--- start of Available data ---

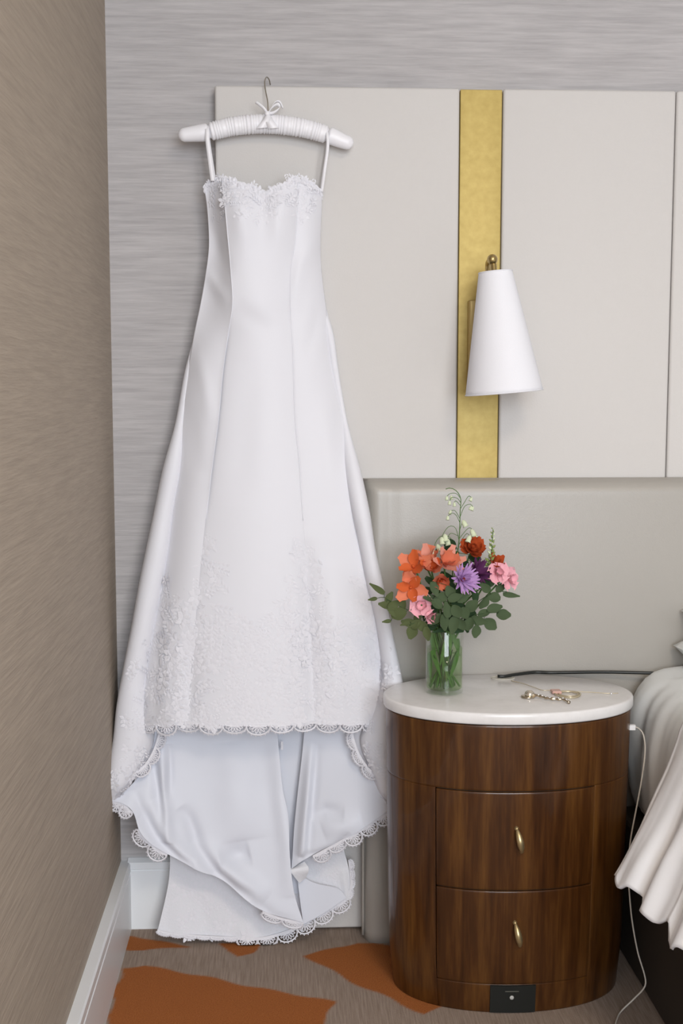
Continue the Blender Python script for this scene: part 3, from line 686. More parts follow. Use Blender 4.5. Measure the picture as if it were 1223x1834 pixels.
tl = coons([(0.0278,-0.104,0.1607), (0.0624,-0.104,0.1377), (0.1152,-0.1,0.1225)], [(0.0415,-0.118,0.0511), (0.08,-0.11,0.0678), (0.1343,-0.102,0.1005)], [(0.0278,-0.104,0.1607), (0.0346,-0.112,0.1044), (0.0415,-0.118,0.0511)], [(0.1152,-0.1,0.1225), (0.126,-0.1,0.1123), (0.1343,-0.102,0.1005)], 30, 24)
V = tl.reshape(-1, 3); V[:, 2] = np.maximum(V[:, 2], .004)
add_grid('train_lining', tl, 'lining', dress)
tc = coons([(0.0182,-0.118,0.1777), (0.0443,-0.12,0.1903)], [(0.0334,-0.125,0.1446), (0.0477,-0.122,0.1553)], [(0.0182,-0.118,0.1777), (0.0145,-0.135,0.1761), (0.0334,-0.125,0.1446)], [(0.0443,-0.12,0.1903), (0.0535,-0.13,0.1781), (0.0477,-0.122,0.1553)], 14, 14)
add_grid('folded_corner', tc, 'lace_ground', dress)

# straps looped over the hanger
for (sx, b1, w0) in (([(-0.1452,-0.0905,1.6836)][0], [(-0.1355,-0.098,1.6065)][0], .0085), ([(0.0969,-0.0905,1.6781)][0], [(0.0847,-0.08,1.5877)][0], .0060)):
    zt = sx[2] + .030
    pts = [b1, (sx[0] * .5 + b1[0] * .5, -.093, (sx[2] + b1[2]) / 2), (sx[0], -.0905, sx[2]), (sx[0] - .001, -.087, zt - .004), (sx[0] - .001, -.072, zt + .005), (sx[0] - .001, -.057, zt - .004), (sx[0], -.0545, sx[2]), (b1[0], -.058, b1[2] + .01), (b1[0], -.062, b1[2] - .012)]
    MB().add(ribbon(pts, w0, (1, 0, 0), 60)).build('strap', 'hanger_satin', dress)

# ---- lace: raised leaf and flower motifs sewn on the surfaces
def petals(P, Nn, D, Lp, Wp, h):
    """arrays: centre, normal, direction, length, width, height -> verts, faces (6 tris each)"""
    B = np.cross(Nn, D); n = len(P)
    L_ = Lp[:, None] / 2; W_ = Wp[:, None] / 2; H_ = h[:, None]
    k = [P - D * L_ - Nn * .0008, P - D * L_ * .15 + B * W_ + Nn * .0002, P + D * L_ + Nn * .0004, P - D * L_ * .15 - B * W_ + Nn * .0002, P + Nn * H_ - D * L_ * .1,
         P + D * L_ * .55 + B * W_ * .62 + Nn * .0003, P + D * L_ * .55 - B * W_ * .62 + Nn * .0003]
    V = np.stack(k, 1).reshape(-1, 3); F = []
    for i in range(n):
        o = i * 7; F += [(o, o+4, o+1), (o+1, o+4, o+5), (o+5, o+4, o+2), (o+2, o+4, o+6), (o+6, o+4, o+3), (o+3, o+4, o)]
    return V, F
def normals(G):
    du = np.gradient(G, axis=1); dv = np.gradient(G, axis=0); n = np.cross(du, dv); n /= np.maximum(np.linalg.norm(n, axis=2), 1e-9)[..., None]
    n *= np.where(n[..., 1:2] > 0, -1, 1); return n
def applique(name, G, prob, count, size=(.014, .026), parent=None, h=.0008, material='lace', edge=(0, 0)):
    Nm = normals(G); nr, nc = G.shape[:2]
    d1 = np.linalg.norm(np.gradient(G, axis=1), axis=2) * np.linalg.norm(np.gradient(G, axis=0), axis=2)
    win = np.ones(nc); win[:int(nc * edge[0])] = 0; win[nc - int(nc * edge[1]):] = 0
    pr_ = (prob(G) * d1 * win).ravel(); pr_ /= pr_.sum()
    idx = rng.choice(len(pr_), count, p=pr_)
    P = G.reshape(-1, 3)[idx] + rng.normal(0, .002, (count, 3)) * [1, 0, 1]; Nn = Nm.reshape(-1, 3)[idx]
    PP, NN, DD, LL, WW, HH = [], [], [], [], [], []
    for p, n_ in zip(P, Nn):
        t = np.cross(n_, [0, 1e-3, 1]); t /= np.linalg.norm(t); b = np.cross(n_, t); a0 = rng.uniform(0, 6.28); kind = rng.random()
        L0 = rng.uniform(*size)
        if kind < .35:
            k = 5
            for q in range(k):
                a = a0 + q * 2 * PI / k; d = t * math.cos(a) + b * math.sin(a)
                PP.append(p + d * L0 * .45); NN.append(n_); DD.append(d); LL.append(L0 * .8); WW.append(L0 * .48); HH.append(h)
        elif kind < .75:
            d = t * math.cos(a0) + b * math.sin(a0); e = np.cross(n_, d)
            for q in range(4):
                for sgn in (-1, 1):
                    dd = d * .75 + e * sgn * .66; c = p + d * (q - 1.5) * L0 * .42 + e * sgn * L0 * .22
                    PP.append(c); NN.append(n_); DD.append(dd); LL.append(L0 * .6); WW.append(L0 * .26); HH.append(h)
        else:
            d = t * math.cos(a0) + b * math.sin(a0)
            PP.append(p); NN.append(n_); DD.append(d); LL.append(L0 * 1.3); WW.append(L0 * .42); HH.append(h * .9)
    A = [np.array(x) for x in (PP, NN, DD, LL, WW, HH)]
    V, F = petals(*A); V[:, 2] = np.maximum(V[:, 2], .002)
    o = mk(name, V, F, material, parent or dress, True); o['kind'] = 'stuff'; return o
zb = {py: [(-0.0394,-0.14,0.9185)][0][2] for py in (0,)}[0]
z935 = [(-0.0394,-0.14,0.9185)][0][2]; z1090 = [(-0.0404,-0.15,0.7411)][0][2]; z1290 = [(-0.0416,-0.17,0.5123)][0][2]
pk = [[(-0.1514,-0.13,0.9123)][0][0], [(0.0463,-0.13,0.9112)][0][0], [(-0.2469,-0.09,0.8615)][0][0], [(0.1737,-0.12,0.8569)][0][0]]
def front_prob(G):
    x, z = G[..., 0], G[..., 2]
    lean = (z - z1290) * .0
    peak = np.maximum.reduce([np.exp(-((x - pk[0] - lean) / .038) ** 2), .95 * np.exp(-((x - pk[1]) / .035) ** 2), .8 * np.exp(-((x - pk[2]) / .035) ** 2), .8 * np.exp(-((x - pk[3]) / .03) ** 2)])
    wig = .012 * np.sin(x * 90) + .01 * np.sin(x * 210 + 1)
    top = z1090 + (z935 - z1090) * peak + wig
    d = (top - z) / .05
    return np.clip(d, 0, 1) * (0.75 + .25 * np.clip((z1090 - z + .03) / .10, 0, 1))
for G, c, ed in ((GL, 165, (.12, 0)), (GC, 370, (0, 0)), (GR, 220, (0, .12))): applique('lace_applique', G, front_prob, c, edge=ed)
def roll_prob(G):
    z = G[..., 2]; zc = [(-0.3203,-0.1,0.6872)][0][2]
    return np.clip((zc - z) / .08, 0, 1)
applique('lace_applique', RL, roll_prob, 70, (.012, .018), edge=(.1, .4)); applique('lace_applique', RRt, roll_prob, 55, (.012, .018), edge=(.1, .4))
applique('lace_applique', GT, lambda G: np.ones(G.shape[:2]), 260, (.012, .022), h=.0007, edge=(.06, .08))
# bodice lace: dense at the neckline, thinning towards the waist
zn = [(-0.0359,-0.11,1.5216)][0][2]
def bod_prob(G):
    z = G[..., 2]; x = G[..., 0]; mid = np.exp(-((x - [(-0.0383,-0.11,1.4994)][0][0]) / .02) ** 2)
    return np.clip((z - zn + .02 * mid) / .05, 0, 1) ** .7
applique('bodice_lace', GL, bod_prob, 44, (.008, .013), edge=(.12, 0)); applique('bodice_lace', GC, bod_prob, 110, (.010, .017)); applique('bodice_lace', GR, bod_prob, 40, (.010, .015), edge=(0, .3))
# upright petals along the neckline
PP, NN, DD, LL, WW, HH = [], [], [], [], [], []
edge = np.concatenate([GL[0], GC[0, 1:], GR[0, 1:]])
edge = spl(edge[::3], 110)
for i, p in enumerate(edge):
    u_ = i / 109
    for q in range(2):
        a = rng.normal(0, .45) * (1 if .06 < u_ < .94 else .3); d = np.array([math.sin(a), -.15 - .2 * q, math.cos(a)]); d /= np.linalg.norm(d)
        n_ = np.array([rng.normal(0, .3), -1, .2]); n_ -= d * (n_ @ d); n_ /= np.linalg.norm(n_)
        L0 = rng.uniform(.008, .013) * (1.2 if .25 < u_ < .72 else .8)
        PP.append(p + np.array([rng.normal(0, .001), -.0015 - .001 * q, .0005 - .006 * q])); NN.append(n_); DD.append(d); LL.append(L0); WW.append(L0 * .62); HH.append(.0018)
V, F = petals(*[np.array(x) for x in (PP, NN, DD, LL, WW, HH)])
mk('neckline_lace', V, F, 'lace', dress, True)['kind'] = 'stuff'

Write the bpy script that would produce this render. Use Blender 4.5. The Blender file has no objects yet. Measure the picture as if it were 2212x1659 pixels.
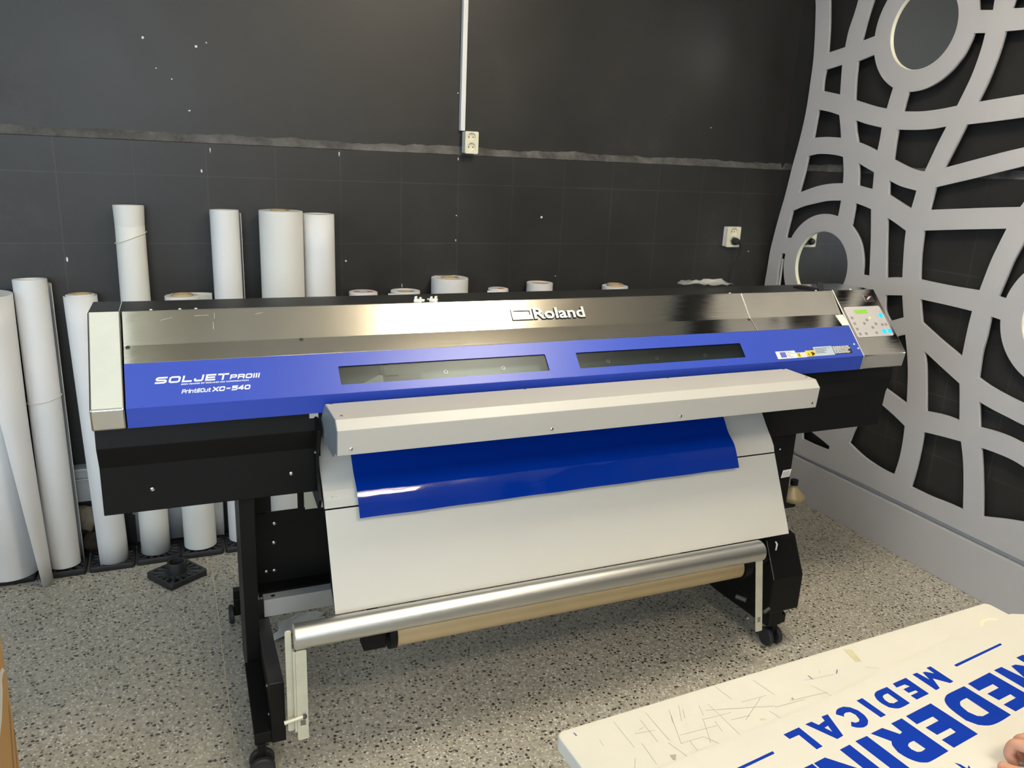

--- end of Available data ---

# Instruction
Leave out any pictures and return exactly the lines from the beginning of the data through the line with "60)).build('strap', 'hanger_satin', dress)", inclusive.

# Expected answer
Continue the Blender Python script for this scene: part 3, from line 686. More parts follow. Use Blender 4.5. Measure the picture as if it were 1223x1834 pixels.
tl = coons([(0.0278,-0.104,0.1607), (0.0624,-0.104,0.1377), (0.1152,-0.1,0.1225)], [(0.0415,-0.118,0.0511), (0.08,-0.11,0.0678), (0.1343,-0.102,0.1005)], [(0.0278,-0.104,0.1607), (0.0346,-0.112,0.1044), (0.0415,-0.118,0.0511)], [(0.1152,-0.1,0.1225), (0.126,-0.1,0.1123), (0.1343,-0.102,0.1005)], 30, 24)
V = tl.reshape(-1, 3); V[:, 2] = np.maximum(V[:, 2], .004)
add_grid('train_lining', tl, 'lining', dress)
tc = coons([(0.0182,-0.118,0.1777), (0.0443,-0.12,0.1903)], [(0.0334,-0.125,0.1446), (0.0477,-0.122,0.1553)], [(0.0182,-0.118,0.1777), (0.0145,-0.135,0.1761), (0.0334,-0.125,0.1446)], [(0.0443,-0.12,0.1903), (0.0535,-0.13,0.1781), (0.0477,-0.122,0.1553)], 14, 14)
add_grid('folded_corner', tc, 'lace_ground', dress)

# straps looped over the hanger
for (sx, b1, w0) in (([(-0.1452,-0.0905,1.6836)][0], [(-0.1355,-0.098,1.6065)][0], .0085), ([(0.0969,-0.0905,1.6781)][0], [(0.0847,-0.08,1.5877)][0], .0060)):
    zt = sx[2] + .030
    pts = [b1, (sx[0] * .5 + b1[0] * .5, -.093, (sx[2] + b1[2]) / 2), (sx[0], -.0905, sx[2]), (sx[0] - .001, -.087, zt - .004), (sx[0] - .001, -.072, zt + .005), (sx[0] - .001, -.057, zt - .004), (sx[0], -.0545, sx[2]), (b1[0], -.058, b1[2] + .01), (b1[0], -.062, b1[2] - .012)]
    MB().add(ribbon(pts, w0, (1, 0, 0), 60)).build('strap', 'hanger_satin', dress)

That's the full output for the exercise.